直近となる2014年では2013年ほどの大幅増加ではないものの、非正規社員は増加を示し、雇用者全体の数を底上げしているが、代わりに正社員は減少している。年齢階層別に詳細を見ると、若年層では正社員数が増え、中堅層以降では正社員は減り、それ以上に非正規社員数が増加していることから、中堅層以降、とりわけ高齢層の退職と非正規としての再就職、さらには中堅層以降の女性によるパート・アルバイトによる就労機会の増加が、非正規社員数の増加をもたらした主要因と見ることが出来る。
2014年時点では雇用者全体の62.5%が正社員(・正職員)、残りがパートや派遣、契約などから成る非正規社員。ただし上記グラフにある通り、この値は兼業主婦によるパート・アルバイトが多分に含まれていることに注意しなければならない。
単純に非正規社員の割合が増加の一途をたどっているように見えるが、先の実数のグラフと照らし合わせると、景気後退の影響が出る2008年までは「正社員数は横ばいか微減」「非正規社員は増大」との構図、言い換えれば企業は「景気拡大期は非正規社員の増加で、業務拡大に対応していった」のが大きな流れであることが分かる。

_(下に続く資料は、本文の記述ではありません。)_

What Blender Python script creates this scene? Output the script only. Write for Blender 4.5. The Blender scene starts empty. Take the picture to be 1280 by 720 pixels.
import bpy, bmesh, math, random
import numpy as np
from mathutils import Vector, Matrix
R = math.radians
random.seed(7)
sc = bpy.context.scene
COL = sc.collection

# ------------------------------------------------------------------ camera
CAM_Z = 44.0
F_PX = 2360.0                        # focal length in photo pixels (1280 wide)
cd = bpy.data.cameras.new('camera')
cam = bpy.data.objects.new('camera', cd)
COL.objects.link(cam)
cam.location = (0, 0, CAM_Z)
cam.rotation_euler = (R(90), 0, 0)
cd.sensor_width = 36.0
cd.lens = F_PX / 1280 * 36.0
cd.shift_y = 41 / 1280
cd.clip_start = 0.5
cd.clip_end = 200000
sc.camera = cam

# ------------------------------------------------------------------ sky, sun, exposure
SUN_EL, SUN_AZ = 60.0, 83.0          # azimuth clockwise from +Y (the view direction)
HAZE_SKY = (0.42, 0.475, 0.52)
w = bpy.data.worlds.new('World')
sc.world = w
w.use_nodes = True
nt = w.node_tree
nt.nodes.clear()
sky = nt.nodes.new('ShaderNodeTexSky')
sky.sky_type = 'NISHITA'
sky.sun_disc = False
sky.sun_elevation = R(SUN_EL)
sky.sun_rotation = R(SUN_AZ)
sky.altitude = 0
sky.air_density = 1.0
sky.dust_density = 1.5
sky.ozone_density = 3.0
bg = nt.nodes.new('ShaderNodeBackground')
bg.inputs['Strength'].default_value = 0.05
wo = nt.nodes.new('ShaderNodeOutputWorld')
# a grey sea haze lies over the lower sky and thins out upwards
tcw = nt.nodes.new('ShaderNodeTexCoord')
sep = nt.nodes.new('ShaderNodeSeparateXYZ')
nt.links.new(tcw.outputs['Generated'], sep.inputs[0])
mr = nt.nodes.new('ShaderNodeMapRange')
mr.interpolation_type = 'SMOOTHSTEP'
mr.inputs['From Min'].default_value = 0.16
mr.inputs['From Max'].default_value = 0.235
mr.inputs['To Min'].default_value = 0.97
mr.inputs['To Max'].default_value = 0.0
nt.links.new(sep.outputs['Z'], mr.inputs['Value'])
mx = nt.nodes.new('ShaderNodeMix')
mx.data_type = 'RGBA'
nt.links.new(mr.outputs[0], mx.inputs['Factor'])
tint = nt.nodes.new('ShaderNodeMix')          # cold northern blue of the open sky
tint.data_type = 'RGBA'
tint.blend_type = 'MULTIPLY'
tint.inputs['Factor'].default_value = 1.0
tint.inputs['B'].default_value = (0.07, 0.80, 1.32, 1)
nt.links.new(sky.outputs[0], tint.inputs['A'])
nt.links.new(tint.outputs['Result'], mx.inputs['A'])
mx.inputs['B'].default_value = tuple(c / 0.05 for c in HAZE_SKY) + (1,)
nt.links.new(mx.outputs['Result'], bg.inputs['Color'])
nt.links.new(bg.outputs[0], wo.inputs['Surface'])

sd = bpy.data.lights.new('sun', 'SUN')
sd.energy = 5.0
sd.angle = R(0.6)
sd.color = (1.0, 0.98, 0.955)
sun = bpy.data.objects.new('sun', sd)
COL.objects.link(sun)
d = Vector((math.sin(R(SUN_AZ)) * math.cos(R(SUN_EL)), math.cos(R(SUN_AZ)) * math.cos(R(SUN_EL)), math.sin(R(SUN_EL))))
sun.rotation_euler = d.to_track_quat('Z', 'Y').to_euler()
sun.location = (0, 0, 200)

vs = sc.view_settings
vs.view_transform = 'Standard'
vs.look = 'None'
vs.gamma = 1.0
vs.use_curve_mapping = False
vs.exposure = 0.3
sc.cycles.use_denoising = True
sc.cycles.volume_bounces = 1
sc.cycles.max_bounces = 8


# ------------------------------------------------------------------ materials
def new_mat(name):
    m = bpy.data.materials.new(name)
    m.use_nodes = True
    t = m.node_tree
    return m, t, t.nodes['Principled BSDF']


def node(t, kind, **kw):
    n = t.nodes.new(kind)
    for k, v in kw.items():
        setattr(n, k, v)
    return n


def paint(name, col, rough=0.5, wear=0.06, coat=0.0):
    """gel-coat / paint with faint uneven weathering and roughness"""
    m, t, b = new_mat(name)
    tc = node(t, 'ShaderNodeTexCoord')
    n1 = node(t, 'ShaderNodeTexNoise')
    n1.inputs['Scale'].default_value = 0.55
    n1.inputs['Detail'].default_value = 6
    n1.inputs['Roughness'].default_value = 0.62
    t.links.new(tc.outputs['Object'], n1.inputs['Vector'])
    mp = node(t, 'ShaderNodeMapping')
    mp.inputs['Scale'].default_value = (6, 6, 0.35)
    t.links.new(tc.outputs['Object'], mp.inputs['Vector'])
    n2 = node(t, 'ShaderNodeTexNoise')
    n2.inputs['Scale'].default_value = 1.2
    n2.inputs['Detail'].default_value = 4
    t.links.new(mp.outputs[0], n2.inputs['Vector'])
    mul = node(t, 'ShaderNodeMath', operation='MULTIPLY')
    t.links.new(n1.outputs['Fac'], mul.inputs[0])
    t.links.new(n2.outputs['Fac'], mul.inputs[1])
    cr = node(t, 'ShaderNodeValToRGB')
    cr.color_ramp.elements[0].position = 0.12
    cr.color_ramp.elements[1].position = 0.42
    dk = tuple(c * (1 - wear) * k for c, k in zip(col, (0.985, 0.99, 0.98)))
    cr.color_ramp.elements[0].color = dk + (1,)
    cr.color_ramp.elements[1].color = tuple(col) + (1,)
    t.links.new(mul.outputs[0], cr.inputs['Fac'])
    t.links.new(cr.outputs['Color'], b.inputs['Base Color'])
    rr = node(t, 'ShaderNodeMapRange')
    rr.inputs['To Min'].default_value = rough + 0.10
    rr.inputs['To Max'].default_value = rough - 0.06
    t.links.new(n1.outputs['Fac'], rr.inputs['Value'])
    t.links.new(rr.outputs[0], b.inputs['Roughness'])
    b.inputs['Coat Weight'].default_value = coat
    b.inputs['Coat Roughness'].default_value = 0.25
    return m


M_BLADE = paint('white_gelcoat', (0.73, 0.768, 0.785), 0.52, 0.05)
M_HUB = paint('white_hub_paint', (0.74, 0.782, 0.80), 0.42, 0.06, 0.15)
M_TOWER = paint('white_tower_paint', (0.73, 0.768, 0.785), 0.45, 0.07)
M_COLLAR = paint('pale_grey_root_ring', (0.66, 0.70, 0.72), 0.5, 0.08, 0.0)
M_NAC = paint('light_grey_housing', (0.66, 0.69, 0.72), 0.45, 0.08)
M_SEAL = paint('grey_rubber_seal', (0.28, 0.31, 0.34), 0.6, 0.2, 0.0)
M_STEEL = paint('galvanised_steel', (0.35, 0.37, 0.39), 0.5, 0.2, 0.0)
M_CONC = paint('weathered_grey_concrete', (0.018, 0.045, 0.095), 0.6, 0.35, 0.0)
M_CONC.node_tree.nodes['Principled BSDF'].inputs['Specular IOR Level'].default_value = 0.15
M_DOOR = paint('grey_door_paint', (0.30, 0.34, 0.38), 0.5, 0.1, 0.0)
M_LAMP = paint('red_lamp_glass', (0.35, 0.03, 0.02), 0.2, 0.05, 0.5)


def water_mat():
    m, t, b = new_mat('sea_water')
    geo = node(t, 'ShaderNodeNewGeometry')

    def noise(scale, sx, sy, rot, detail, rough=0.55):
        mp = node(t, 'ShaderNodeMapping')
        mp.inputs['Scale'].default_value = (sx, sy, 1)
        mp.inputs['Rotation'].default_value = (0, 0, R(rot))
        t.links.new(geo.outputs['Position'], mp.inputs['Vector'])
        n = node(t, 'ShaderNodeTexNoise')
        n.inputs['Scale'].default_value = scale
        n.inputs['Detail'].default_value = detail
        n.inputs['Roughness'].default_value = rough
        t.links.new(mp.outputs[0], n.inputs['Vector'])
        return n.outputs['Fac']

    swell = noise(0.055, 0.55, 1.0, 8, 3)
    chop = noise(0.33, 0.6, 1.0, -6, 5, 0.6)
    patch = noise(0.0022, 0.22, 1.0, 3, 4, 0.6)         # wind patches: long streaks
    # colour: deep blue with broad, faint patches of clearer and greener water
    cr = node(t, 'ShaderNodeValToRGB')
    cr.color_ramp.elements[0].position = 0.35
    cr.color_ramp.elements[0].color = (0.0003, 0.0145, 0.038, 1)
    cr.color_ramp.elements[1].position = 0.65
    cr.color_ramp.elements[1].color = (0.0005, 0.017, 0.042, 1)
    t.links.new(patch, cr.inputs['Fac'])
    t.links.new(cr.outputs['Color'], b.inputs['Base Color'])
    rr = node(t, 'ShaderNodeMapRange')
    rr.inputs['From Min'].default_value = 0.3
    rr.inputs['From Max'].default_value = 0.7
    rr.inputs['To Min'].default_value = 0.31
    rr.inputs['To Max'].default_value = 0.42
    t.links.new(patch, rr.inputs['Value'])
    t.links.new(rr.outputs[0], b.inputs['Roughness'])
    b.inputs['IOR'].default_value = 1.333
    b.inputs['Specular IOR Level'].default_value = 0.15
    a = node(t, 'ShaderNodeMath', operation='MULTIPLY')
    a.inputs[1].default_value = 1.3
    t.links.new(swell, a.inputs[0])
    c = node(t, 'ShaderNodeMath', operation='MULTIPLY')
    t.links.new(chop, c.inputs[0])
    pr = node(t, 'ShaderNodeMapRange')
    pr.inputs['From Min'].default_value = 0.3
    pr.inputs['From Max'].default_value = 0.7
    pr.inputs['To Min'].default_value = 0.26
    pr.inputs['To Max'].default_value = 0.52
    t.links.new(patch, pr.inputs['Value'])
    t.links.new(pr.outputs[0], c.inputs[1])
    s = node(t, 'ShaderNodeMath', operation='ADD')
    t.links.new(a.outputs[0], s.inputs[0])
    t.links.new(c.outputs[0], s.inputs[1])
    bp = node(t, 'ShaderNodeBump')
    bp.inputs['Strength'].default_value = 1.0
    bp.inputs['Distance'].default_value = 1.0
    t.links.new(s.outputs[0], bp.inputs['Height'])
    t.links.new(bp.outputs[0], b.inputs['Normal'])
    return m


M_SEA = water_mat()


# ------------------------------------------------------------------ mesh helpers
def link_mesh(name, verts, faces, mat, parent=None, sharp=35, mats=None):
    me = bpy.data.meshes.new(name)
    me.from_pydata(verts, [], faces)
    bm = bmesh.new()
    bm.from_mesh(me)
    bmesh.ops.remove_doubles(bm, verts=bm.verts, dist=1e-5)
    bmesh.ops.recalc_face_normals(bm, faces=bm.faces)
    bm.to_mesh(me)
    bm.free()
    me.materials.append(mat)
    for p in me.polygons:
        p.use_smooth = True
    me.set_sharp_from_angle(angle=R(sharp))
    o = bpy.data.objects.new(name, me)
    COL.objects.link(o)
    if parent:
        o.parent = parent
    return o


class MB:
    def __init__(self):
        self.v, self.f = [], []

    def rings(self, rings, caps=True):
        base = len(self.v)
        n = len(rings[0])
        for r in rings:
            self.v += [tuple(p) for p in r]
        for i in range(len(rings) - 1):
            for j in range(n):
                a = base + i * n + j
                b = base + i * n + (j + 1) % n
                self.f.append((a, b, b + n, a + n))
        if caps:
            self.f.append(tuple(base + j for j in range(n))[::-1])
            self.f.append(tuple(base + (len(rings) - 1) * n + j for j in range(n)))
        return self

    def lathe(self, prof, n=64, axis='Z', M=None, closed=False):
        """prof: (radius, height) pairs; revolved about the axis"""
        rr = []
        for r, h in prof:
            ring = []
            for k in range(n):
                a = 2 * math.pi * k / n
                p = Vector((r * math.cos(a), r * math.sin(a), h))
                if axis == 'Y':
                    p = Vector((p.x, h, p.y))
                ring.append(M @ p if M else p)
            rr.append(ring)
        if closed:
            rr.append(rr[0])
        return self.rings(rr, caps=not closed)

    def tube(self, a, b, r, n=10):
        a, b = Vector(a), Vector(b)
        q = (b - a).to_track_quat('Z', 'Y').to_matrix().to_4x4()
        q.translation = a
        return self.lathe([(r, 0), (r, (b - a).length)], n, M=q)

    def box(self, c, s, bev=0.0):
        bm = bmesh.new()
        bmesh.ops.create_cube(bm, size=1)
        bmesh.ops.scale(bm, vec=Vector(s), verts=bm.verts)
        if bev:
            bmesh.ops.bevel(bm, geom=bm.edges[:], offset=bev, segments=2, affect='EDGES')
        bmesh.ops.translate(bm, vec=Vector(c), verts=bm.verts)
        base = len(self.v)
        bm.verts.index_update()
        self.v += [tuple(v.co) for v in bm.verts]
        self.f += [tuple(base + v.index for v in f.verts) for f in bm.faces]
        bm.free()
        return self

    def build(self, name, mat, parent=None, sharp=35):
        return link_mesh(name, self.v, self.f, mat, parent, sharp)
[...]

ちなみに「派遣社員制度叩きで正規雇用を求める動き」と、「不景気で雇用調整が行われ、正規社員が減る時期」「不景気に加えて派遣叩きの世論で派遣市場が縮小する時期」、さらに「パートやアルバイトの増加時期」はほぼ一致する。
現在は景気後退・低迷期からようやく景況感が回復しつつあるが、労働市場の内部構造の変化は続いており(第三次産業比率の増加もその一要素)、効率的な企業経営の中で正社員が必要とされるポジションが増えることは無く、柔軟性に富んだ非正規社員の需要が増加している。
また、定年退職者や早期退職制度の適用、リストラによる中途退職者の増加も、昨今の労働市場においては重要な要素の一つ。繰り返しになるが、非正規社員の増加数では若年層よりはるかに多い中堅層以降の増加が確認されている。とりわけ高齢者と中堅層女性の増加が著しく、小売業などでの女性のパート・アルバイトの需要、定年退職者の再雇用が大幅に増加したものと見れば道理は通る。
非正規社員の増加、雇用者全体に占めるシェアの増加の実情は上記にある通りで、労働市場の変化の表れの一側面に違いない。一面的な数字のみにとらわれ、非正規社員の生活の不安定さを考えれば、正社員の増加を求める声が増すのも当然の動き。
一方で上記の各種データにある通り、非正規社員そのものの構成や増加分の多分が、兼業主婦のパートやアルバイト、定年退職者や中途解雇者による中堅層以降の再雇用から成る事実も認識する必要がある。正しい状況を把握せずに、全体的な、表面的な数字だけを振りかざして、バッシングの機運を高めれば、数年前の派遣叩きとその結末同様の愚が繰り返されてしまうことになる。
「木を見て森を見ず」的な判断を下さないよう、心から願いたいものだ。